▸ **Given task**:
Only the lines from the start of the data through the one containing "so.rotation_euler = sv.to_track_quat('Z', 'Y').to_euler()" belong in your answer; return them exactly.

▸ **Record list**:
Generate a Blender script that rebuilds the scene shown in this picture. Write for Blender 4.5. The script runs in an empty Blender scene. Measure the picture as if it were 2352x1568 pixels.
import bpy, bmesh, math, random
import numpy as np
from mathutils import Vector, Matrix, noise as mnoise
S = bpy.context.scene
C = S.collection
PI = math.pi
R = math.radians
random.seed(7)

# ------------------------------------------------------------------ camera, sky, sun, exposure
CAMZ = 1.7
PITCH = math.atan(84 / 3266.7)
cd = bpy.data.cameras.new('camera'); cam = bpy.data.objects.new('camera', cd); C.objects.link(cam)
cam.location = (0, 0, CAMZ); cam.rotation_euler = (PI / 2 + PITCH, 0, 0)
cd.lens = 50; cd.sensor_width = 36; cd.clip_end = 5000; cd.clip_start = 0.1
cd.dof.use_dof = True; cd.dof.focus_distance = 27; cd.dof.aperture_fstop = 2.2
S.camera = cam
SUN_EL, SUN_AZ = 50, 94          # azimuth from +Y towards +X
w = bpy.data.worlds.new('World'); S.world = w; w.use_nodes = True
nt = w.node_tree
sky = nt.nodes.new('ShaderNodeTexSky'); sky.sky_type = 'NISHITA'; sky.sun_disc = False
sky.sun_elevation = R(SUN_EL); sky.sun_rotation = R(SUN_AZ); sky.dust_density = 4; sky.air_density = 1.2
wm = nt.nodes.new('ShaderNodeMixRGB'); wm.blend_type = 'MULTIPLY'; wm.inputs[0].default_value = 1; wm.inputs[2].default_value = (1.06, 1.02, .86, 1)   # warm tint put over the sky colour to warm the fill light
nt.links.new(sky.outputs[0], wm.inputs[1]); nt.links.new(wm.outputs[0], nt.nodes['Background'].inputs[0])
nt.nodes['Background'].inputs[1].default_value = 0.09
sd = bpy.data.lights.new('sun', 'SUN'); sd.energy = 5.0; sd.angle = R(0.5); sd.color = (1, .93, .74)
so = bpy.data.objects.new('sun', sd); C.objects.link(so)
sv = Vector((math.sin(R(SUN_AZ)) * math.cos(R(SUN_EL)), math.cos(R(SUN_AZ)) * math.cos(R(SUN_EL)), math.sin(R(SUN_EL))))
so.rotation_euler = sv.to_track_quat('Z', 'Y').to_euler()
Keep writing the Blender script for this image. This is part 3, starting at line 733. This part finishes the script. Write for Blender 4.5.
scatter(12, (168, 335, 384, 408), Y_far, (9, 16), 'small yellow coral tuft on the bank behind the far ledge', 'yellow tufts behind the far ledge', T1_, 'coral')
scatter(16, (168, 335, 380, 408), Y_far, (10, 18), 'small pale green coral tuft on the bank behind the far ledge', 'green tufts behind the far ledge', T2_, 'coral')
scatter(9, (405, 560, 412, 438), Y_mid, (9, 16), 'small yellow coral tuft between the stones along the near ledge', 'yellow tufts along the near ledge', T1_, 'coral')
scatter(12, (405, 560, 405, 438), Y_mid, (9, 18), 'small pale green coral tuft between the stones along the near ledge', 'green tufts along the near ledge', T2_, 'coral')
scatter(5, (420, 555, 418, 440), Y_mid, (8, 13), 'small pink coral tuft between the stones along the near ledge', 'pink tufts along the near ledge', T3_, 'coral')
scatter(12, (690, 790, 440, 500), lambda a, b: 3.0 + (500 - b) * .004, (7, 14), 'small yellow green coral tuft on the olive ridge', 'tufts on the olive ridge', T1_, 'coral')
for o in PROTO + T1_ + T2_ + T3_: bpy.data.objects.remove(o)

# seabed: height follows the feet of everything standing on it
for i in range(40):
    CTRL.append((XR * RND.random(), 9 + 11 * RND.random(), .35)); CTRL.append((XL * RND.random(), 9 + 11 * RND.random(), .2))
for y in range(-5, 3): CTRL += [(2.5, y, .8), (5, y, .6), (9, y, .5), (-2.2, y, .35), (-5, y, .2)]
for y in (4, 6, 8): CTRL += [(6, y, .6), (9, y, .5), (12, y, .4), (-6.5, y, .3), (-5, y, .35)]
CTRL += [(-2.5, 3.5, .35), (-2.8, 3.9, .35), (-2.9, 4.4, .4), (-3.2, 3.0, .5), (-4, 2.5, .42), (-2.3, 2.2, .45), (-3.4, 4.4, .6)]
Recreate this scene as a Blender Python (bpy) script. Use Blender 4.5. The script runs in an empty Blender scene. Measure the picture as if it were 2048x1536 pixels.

▸ **Answer for this exercise**:
Generate a Blender script that rebuilds the scene shown in this picture. Write for Blender 4.5. The script runs in an empty Blender scene. Measure the picture as if it were 2352x1568 pixels.
import bpy, bmesh, math, random
import numpy as np
from mathutils import Vector, Matrix, noise as mnoise
S = bpy.context.scene
C = S.collection
PI = math.pi
R = math.radians
random.seed(7)

# ------------------------------------------------------------------ camera, sky, sun, exposure
CAMZ = 1.7
PITCH = math.atan(84 / 3266.7)
cd = bpy.data.cameras.new('camera'); cam = bpy.data.objects.new('camera', cd); C.objects.link(cam)
cam.location = (0, 0, CAMZ); cam.rotation_euler = (PI / 2 + PITCH, 0, 0)
cd.lens = 50; cd.sensor_width = 36; cd.clip_end = 5000; cd.clip_start = 0.1
cd.dof.use_dof = True; cd.dof.focus_distance = 27; cd.dof.aperture_fstop = 2.2
S.camera = cam
SUN_EL, SUN_AZ = 50, 94          # azimuth from +Y towards +X
w = bpy.data.worlds.new('World'); S.world = w; w.use_nodes = True
nt = w.node_tree
sky = nt.nodes.new('ShaderNodeTexSky'); sky.sky_type = 'NISHITA'; sky.sun_disc = False
sky.sun_elevation = R(SUN_EL); sky.sun_rotation = R(SUN_AZ); sky.dust_density = 4; sky.air_density = 1.2
wm = nt.nodes.new('ShaderNodeMixRGB'); wm.blend_type = 'MULTIPLY'; wm.inputs[0].default_value = 1; wm.inputs[2].default_value = (1.06, 1.02, .86, 1)   # warm tint put over the sky colour to warm the fill light
nt.links.new(sky.outputs[0], wm.inputs[1]); nt.links.new(wm.outputs[0], nt.nodes['Background'].inputs[0])
nt.nodes['Background'].inputs[1].default_value = 0.09
sd = bpy.data.lights.new('sun', 'SUN'); sd.energy = 5.0; sd.angle = R(0.5); sd.color = (1, .93, .74)
so = bpy.data.objects.new('sun', sd); C.objects.link(so)
sv = Vector((math.sin(R(SUN_AZ)) * math.cos(R(SUN_EL)), math.cos(R(SUN_AZ)) * math.cos(R(SUN_EL)), math.sin(R(SUN_EL))))
so.rotation_euler = sv.to_track_quat('Z', 'Y').to_euler()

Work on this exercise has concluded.